Provided data:
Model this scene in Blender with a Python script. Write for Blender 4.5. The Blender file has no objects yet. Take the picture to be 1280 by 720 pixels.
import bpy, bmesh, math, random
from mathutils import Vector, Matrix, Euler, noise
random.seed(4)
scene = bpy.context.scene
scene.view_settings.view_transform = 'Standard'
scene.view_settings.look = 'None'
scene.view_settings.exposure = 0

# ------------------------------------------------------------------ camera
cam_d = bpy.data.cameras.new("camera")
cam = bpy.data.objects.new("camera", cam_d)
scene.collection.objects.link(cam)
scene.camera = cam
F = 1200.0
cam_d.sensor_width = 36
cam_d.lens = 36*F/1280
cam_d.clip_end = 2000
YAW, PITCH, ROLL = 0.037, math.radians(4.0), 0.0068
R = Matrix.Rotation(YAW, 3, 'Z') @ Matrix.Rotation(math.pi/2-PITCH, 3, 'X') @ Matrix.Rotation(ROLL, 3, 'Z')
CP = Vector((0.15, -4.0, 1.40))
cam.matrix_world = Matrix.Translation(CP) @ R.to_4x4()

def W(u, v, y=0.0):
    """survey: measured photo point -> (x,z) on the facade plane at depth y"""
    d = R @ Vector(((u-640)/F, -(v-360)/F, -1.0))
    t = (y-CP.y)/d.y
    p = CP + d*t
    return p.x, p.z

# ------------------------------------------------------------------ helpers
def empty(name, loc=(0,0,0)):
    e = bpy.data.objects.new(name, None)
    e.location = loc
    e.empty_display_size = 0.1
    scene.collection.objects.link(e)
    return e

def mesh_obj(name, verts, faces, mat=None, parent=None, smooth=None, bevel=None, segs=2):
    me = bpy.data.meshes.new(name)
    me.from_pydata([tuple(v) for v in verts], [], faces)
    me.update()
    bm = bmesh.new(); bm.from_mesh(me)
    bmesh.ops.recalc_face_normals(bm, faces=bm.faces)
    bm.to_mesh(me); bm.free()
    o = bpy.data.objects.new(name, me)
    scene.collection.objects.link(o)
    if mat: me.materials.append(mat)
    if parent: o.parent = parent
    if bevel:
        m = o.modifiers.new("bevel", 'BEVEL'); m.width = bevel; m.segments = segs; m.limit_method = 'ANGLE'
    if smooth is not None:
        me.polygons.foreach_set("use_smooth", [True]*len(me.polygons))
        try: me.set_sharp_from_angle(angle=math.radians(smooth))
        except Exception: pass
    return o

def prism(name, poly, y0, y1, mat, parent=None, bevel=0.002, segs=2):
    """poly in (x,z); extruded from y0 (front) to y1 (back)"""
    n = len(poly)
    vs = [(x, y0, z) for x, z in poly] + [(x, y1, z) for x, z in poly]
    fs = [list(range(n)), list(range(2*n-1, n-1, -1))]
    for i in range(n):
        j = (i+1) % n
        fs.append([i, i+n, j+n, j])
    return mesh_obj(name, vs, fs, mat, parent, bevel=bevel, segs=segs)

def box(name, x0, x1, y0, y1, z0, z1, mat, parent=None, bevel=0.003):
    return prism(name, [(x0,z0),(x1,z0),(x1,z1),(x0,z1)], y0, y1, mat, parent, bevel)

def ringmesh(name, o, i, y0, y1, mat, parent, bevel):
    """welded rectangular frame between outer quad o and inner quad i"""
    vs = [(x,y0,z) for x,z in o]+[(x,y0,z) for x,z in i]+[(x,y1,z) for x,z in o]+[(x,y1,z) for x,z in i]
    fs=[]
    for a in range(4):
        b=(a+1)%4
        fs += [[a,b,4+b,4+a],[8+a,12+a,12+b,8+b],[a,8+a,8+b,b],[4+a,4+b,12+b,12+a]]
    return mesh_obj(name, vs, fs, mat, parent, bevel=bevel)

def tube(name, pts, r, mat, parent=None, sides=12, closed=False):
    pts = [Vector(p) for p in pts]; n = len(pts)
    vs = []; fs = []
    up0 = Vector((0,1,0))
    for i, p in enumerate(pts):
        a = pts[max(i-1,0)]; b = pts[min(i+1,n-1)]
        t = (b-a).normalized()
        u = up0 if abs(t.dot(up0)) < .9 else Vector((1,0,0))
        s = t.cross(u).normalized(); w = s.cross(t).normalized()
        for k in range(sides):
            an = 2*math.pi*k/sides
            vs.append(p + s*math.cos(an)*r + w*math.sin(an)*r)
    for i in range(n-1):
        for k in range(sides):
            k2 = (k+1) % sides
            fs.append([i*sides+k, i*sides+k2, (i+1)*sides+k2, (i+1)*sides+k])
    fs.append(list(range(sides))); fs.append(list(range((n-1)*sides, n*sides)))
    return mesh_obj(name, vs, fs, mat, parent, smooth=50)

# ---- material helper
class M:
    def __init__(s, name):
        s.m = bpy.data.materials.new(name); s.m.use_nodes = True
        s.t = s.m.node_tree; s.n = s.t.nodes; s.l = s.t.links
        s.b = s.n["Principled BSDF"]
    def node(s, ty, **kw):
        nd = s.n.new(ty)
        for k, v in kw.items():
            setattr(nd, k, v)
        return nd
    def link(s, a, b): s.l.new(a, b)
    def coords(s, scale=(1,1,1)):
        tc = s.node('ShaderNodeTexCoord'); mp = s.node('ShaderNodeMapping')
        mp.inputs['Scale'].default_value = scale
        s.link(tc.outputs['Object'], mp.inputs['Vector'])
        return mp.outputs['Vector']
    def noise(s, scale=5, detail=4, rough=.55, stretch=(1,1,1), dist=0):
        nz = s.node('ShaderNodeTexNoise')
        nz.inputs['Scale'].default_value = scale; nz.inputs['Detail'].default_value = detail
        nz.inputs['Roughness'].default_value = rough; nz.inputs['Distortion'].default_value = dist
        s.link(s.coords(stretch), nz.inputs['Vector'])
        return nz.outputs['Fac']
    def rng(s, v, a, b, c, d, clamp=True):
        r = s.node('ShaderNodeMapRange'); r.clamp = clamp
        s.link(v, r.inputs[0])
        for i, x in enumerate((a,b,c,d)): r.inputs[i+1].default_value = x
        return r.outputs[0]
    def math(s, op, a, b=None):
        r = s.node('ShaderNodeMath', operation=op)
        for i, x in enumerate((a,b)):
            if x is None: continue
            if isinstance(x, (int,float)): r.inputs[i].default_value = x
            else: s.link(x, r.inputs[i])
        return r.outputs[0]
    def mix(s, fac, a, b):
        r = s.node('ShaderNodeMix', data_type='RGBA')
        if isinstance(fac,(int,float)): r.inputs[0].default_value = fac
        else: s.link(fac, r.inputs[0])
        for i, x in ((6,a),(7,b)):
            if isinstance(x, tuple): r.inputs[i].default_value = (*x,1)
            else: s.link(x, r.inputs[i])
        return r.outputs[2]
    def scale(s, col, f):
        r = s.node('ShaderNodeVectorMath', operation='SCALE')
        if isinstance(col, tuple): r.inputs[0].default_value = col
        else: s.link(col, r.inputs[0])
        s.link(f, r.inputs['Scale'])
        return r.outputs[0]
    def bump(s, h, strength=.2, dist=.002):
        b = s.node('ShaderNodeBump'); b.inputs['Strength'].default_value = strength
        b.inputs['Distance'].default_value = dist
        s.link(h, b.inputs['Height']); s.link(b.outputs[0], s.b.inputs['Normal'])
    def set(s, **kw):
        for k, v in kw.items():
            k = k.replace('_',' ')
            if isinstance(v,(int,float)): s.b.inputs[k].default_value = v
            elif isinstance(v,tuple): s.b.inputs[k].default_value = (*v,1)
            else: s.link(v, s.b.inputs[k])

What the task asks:
Produce the lines from the top of the listing through the "cam.matrix_world = Matrix.Translation(CP)" line exactly as they appear, with no additional output.

Solution for this exercise:
Model this scene in Blender with a Python script. Write for Blender 4.5. The Blender file has no objects yet. Take the picture to be 1280 by 720 pixels.
import bpy, bmesh, math, random
from mathutils import Vector, Matrix, Euler, noise
random.seed(4)
scene = bpy.context.scene
scene.view_settings.view_transform = 'Standard'
scene.view_settings.look = 'None'
scene.view_settings.exposure = 0

# ------------------------------------------------------------------ camera
cam_d = bpy.data.cameras.new("camera")
cam = bpy.data.objects.new("camera", cam_d)
scene.collection.objects.link(cam)
scene.camera = cam
F = 1200.0
cam_d.sensor_width = 36
cam_d.lens = 36*F/1280
cam_d.clip_end = 2000
YAW, PITCH, ROLL = 0.037, math.radians(4.0), 0.0068
R = Matrix.Rotation(YAW, 3, 'Z') @ Matrix.Rotation(math.pi/2-PITCH, 3, 'X') @ Matrix.Rotation(ROLL, 3, 'Z')
CP = Vector((0.15, -4.0, 1.40))
cam.matrix_world = Matrix.Translation(CP) @ R.to_4x4()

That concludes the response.